Isaiah 25.6: On this mountain the Lord of hosts will make for all peoples
  a feast of rich food, a feast of well-matured wines,
  of rich food filled with marrow, of well-matured wines strained clear.


Mark 14: 22 While they were eating, Jesus took bread, blessed it, broke it, and gave it to them, and said, “Take; this is my body.”


1 Corinthians 11: 24 After giving thanks, he broke it and said, “This is my body, which is for you; do this to remember me.”


What bread did he lift up? Why was it sacred? What were they expecting it to mean that day? And what transformation took place? In them? Can we any longer be indifferent to our role as stewards of the earth? Can we look upon the gift of bread as ordinary, knowing whom it meant?

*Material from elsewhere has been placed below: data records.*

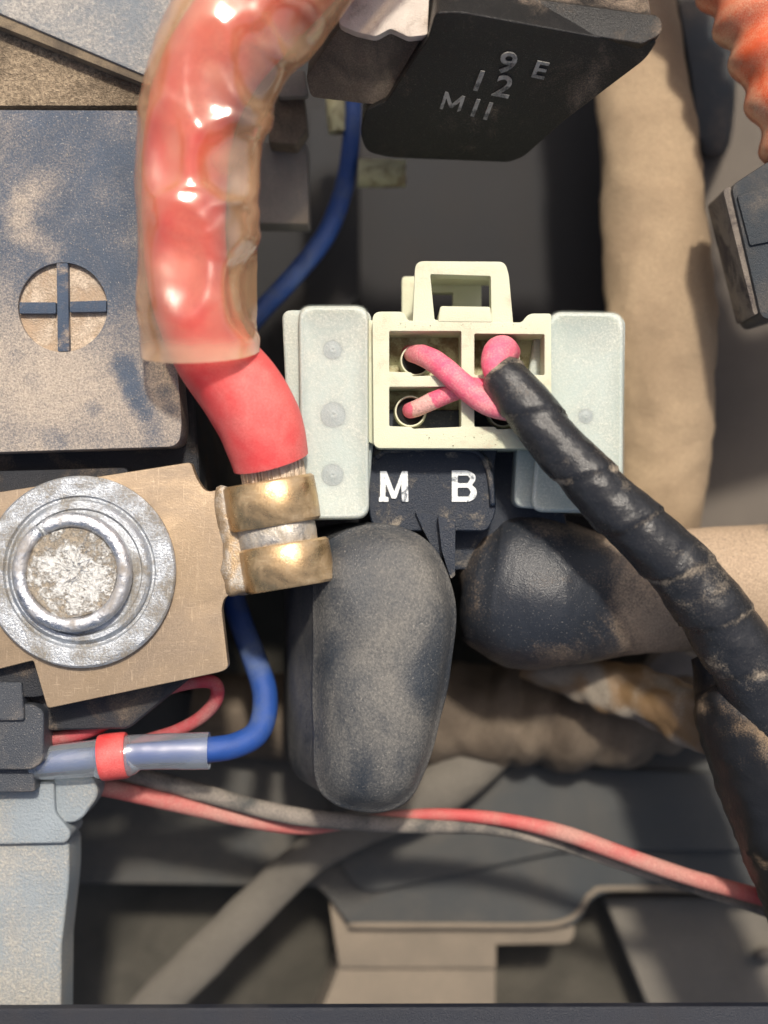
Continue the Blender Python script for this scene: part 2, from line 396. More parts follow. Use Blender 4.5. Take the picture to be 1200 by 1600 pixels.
def film(name, tint, body, alpha, rough=.15, dust=None, edge=.45):
    """clear plastic film: partly see-through, milky body, glossy skin"""
    m = bpy.data.materials.new(name); m.use_nodes = True; t = m.node_tree; N = t.nodes; L = t.links
    P = N['Principled BSDF']; P.inputs['Base Color'].default_value = (*body, 1)
    P.inputs['Roughness'].default_value = rough; P.inputs['Coat Weight'].default_value = .6; P.inputs['Coat Roughness'].default_value = .08
    P.inputs['Specular IOR Level'].default_value = .6
    tc = N.new('ShaderNodeTexCoord')
    n = N.new('ShaderNodeTexNoise'); n.inputs['Scale'].default_value = 60; n.inputs['Detail'].default_value = 6
    L.new(tc.outputs['Object'], n.inputs['Vector'])
    g = N.new('ShaderNodeTexNoise'); g.inputs['Scale'].default_value = 5000; g.inputs['Detail'].default_value = 2
    L.new(tc.outputs['Object'], g.inputs['Vector'])
    b = N.new('ShaderNodeBump'); b.inputs['Strength'].default_value = .12; b.inputs['Distance'].default_value = 1.5*S
    L.new(g.outputs['Fac'], b.inputs['Height']); L.new(b.outputs[0], P.inputs['Normal'])
    fr = N.new('ShaderNodeLayerWeight'); fr.inputs['Blend'].default_value = .35
    mr = N.new('ShaderNodeMapRange'); mr.inputs['From Min'].default_value = .35; mr.inputs['From Max'].default_value = .7
    mr.inputs['To Min'].default_value = alpha-.12; mr.inputs['To Max'].default_value = alpha+.14
    L.new(n.outputs['Fac'], mr.inputs['Value'])
    ad = N.new('ShaderNodeMath'); ad.operation = 'MULTIPLY_ADD'; ad.use_clamp = True; ad.inputs[1].default_value = edge
    L.new(fr.outputs['Facing'], ad.inputs[0]); L.new(mr.outputs[0], ad.inputs[2])
    fac = ad.outputs[0]
    at = N.new('ShaderNodeAttribute'); at.attribute_name = 'dust'
    ad2 = N.new('ShaderNodeMath'); ad2.operation = 'ADD'; ad2.use_clamp = True
    L.new(fac, ad2.inputs[0]); L.new(at.outputs['Fac'], ad2.inputs[1]); fac = ad2.outputs[0]
    tr = N.new('ShaderNodeBsdfTransparent'); tr.inputs[0].default_value = (*tint, 1)
    tl = N.new('ShaderNodeBsdfTranslucent'); tl.inputs[0].default_value = (*body, 1)
    bm_ = N.new('ShaderNodeMixShader'); bm_.inputs[0].default_value = .35
    L.new(P.outputs[0], bm_.inputs[1]); L.new(tl.outputs[0], bm_.inputs[2])
    mx = N.new('ShaderNodeMixShader'); L.new(fac, mx.inputs[0]); L.new(tr.outputs[0], mx.inputs[1]); L.new(bm_.outputs[0], mx.inputs[2])
    gl = N.new('ShaderNodeBsdfGlossy'); gl.inputs['Roughness'].default_value = .17; gl.inputs['Color'].default_value = (1, 1, 1, 1)
    L.new(b.outputs[0], gl.inputs['Normal'])
    fz = N.new('ShaderNodeMath'); fz.operation = 'POWER'; fz.inputs[1].default_value = 4
    lw = N.new('ShaderNodeLayerWeight'); lw.inputs['Blend'].default_value = .5; L.new(lw.outputs['Facing'], fz.inputs[0])
    fz2 = N.new('ShaderNodeMath'); fz2.operation = 'MULTIPLY_ADD'; fz2.inputs[1].default_value = .45; fz2.inputs[2].default_value = .15
    L.new(fz.outputs[0], fz2.inputs[0]); fz = fz2
    mx2 = N.new('ShaderNodeMixShader'); L.new(fz.outputs[0], mx2.inputs[0]); L.new(mx.outputs[0], mx2.inputs[1]); L.new(gl.outputs[0], mx2.inputs[2])
    L.new(mx2.outputs[0], N['Material Output'].inputs['Surface'])
    return m
M_sleeve = film('clear_sleeve', (1, .88, .70), (.95, .66, .40), .14, edge=.6)
M_crimpfilm = film('frosted_sleeve', (.93, .97, 1), (.66, .72, .76), .30)
M_oldfilm = film('aged_film', (1, .9, .75), (.60, .50, .40), .38)

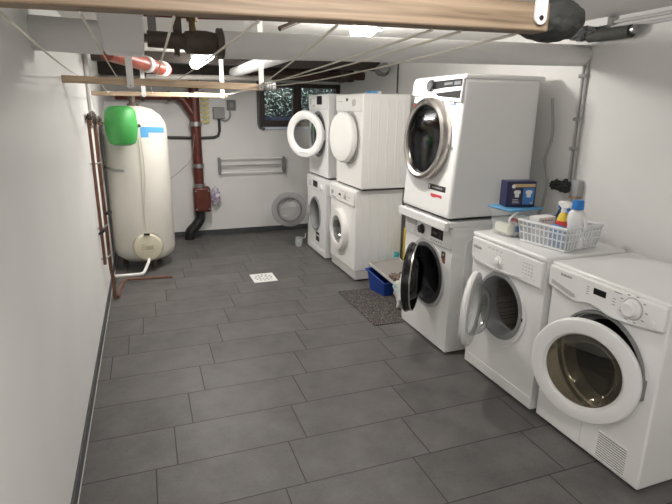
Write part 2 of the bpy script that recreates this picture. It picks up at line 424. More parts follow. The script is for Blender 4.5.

This morning already some of us at eight o’clock or soon thereafter took into our hands a tiny wafer, a symbol of the holy meal Christ shared with his first disciples. When Mary and John and James and Andrew and Peter and the rest of them received the bread from his hands, what did they make of it? And what did it make of them?


What does it make of us?


And what are we to make of our world, knowing what we know? Of it, of its condition, of our charge of stewardship? Of the sacredness of the ground, the water and the sky? Knowing what we know, what action are we called to take? Today or for ever? Practical or symbolic? How shall we now live, with this ‘actionable knowledge’ of the earth’s condition, and our survival?


Are we dependent creatures? Are we powerful actors in our own lives, and the lives of others? Are we not both.


Jesus took the bread and broke it and gave it to his disciples and said: This is my body.

All are welcome at the Lord’s table.